Wednesday, May 29, 2013

the secret to days and nights

i've discovered quite late in life here, that the secret to most things in life is not to ever expect too very much. or anything at all, really. that's best.

nothing.

that's the secret for dealing with bouts of insomnia. to dealing with being alone. to dealing with other people. to just getting through each day. expect nothing and you don't feel disappointment, or disheartenment, or desertion, or disenchantment.
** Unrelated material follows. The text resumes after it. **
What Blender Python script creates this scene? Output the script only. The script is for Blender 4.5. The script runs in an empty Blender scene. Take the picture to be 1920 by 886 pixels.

i speak of insomnia. which used to be chronic. and it was often caused by anxiety or anger or worries or sadness about stuff. these days though, it is less frequent, although an occasional visitor. as in tonight. but it's really not because of anxiety or sadness or any other icky anymore. there is really nothing to feel icky about. so, it just is, sometimes. and even while it's not because of some intense worry, it used to be quite annoying to me. until i realized the secret of expecting nothing from it. or rather, expecting nothing of myself, in light of it. if i can't sleep anymore, i just get up and do stuff. whatever there is to do. like organize a drawer or two. or run the dishwasher. or write a letter to someone. or all of the above. really, it's like a crying baby. as annoying as they are, they eventually stop. if you just find something else to occupy your mind.

getting through the day. when you expect nothing from the day, there is no great disappointment when nothing of note happens. when Prince Charming doesn't ride up on his horse. and when you don't win the lottery. and when you don't expect anything nice from anyone, you aren't crushed and defeated when the day ends in stanley fashion. you aren't even mildly dismayed. you're just no worse off than you were before.

anyway, it's 3:39. and i don't expect to sleep at all the rest of the night. "and so, what?" you ask. and i say "nothing. that's what." that's the secret.